[Python-Dev] PEP 263 -- Python Source Code Encoding (original) (raw)

M.-A. Lemburg mal@lemburg.com
Wed, 27 Feb 2002 11:07:15 +0100


Tim Peters wrote:

[M.-A. Lemburg] > Jack had the same question. The simple answer is: we need this > in order to maintain backward compatibility when we move to > phase two of the implementation. > > Here's the longer one: > > ASCII is the standard encoding for Python keywords and identifiers. > There is no standard source code encoding for string literals. But there is: Python uses the 7-bit ASCII character set for program text and string literals. 8-bit characters may be used in string literals and comments but their interpretation is platform dependent; the proper way to insert 8-bit characters in string literals is by using octal or hexadecimal escape sequences. The Ref Man has said "7-bit ASCII" for both "program text and string literals" for a long time. The formal grammar in the Ref Man agrees with this (including the formal grammar for Unicode literals). It's an historical accident that the tokenizer happened to use C isalpha() to "enforce" this for identifiers, and that C isalpha() happened to grow locale-dependence while Guido was too drunk with power to notice .

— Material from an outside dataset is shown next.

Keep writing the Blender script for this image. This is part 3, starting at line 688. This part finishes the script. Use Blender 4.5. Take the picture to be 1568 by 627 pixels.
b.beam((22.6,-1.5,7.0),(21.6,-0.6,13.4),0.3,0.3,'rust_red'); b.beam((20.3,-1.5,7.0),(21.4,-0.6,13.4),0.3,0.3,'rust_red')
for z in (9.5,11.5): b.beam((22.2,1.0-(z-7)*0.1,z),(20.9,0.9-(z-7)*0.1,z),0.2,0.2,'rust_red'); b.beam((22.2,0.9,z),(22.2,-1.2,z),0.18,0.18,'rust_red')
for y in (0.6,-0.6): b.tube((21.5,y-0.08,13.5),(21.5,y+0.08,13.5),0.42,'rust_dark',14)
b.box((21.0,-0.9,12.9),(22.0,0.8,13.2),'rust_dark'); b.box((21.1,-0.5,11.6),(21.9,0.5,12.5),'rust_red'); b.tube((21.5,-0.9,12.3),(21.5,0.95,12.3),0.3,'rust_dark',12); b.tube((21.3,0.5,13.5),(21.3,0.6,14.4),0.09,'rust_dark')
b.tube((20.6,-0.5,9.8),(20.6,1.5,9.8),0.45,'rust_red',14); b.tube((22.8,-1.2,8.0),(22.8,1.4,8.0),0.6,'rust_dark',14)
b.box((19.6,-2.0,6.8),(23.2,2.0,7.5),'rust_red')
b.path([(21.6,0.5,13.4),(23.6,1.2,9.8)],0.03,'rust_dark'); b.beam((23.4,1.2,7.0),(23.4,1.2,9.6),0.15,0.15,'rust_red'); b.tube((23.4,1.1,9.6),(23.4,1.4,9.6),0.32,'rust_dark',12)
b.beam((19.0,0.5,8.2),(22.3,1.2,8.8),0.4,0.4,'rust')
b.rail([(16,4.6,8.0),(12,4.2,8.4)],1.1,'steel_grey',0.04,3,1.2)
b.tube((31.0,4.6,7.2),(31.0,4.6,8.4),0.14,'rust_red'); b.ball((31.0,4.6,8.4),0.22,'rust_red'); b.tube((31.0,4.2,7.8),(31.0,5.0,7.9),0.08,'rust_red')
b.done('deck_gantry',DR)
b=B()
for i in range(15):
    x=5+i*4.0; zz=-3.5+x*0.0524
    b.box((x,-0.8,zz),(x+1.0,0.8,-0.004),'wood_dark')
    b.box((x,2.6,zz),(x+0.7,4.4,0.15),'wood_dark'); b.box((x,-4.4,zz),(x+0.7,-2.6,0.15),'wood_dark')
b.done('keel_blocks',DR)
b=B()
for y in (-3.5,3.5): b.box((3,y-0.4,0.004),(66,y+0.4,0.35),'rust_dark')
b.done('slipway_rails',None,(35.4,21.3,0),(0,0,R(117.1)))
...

It's a fact of life that users don't read reference manuals, but simply write programs and feel good if they happen to work :-)

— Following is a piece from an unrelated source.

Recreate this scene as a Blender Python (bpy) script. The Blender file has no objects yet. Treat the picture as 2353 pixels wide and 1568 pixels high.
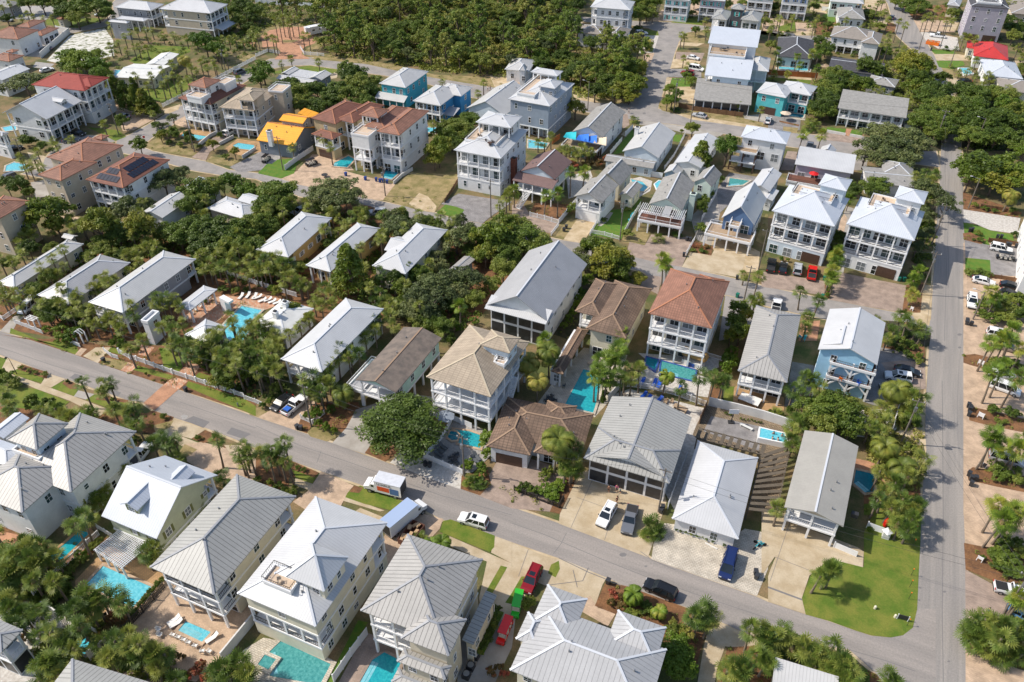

As a result, programs have used string literals in many different encodings for a long time. Changing this situation will take time. The proposal aims at clarifying the situation and to make the transition less painful.

> Unicode literals are interpreted using 'unicode-escape' which > is an enhanced Latin-1 with escape semantics.

I'm sure they do "act like" Latin-1 on your box, and that identifiers also act like Latin-1 was in effect on your box. But the Ref Man explicitly says all that is platform dependent; there's no "backward compatibility" to preserve here beyond 7-bit ASCII unless you want to preserve that Python always rely on what C isalpha() says.

You tell that to the Russians, Japanese or the Europeans writing Python programs -- it just happens that comments and literals are bound to end up using local encodings.

Anyway, with the PEP implemented we'll no longer have to restrict ourselves to 7-bit US-ASCII, so all these problems will go away.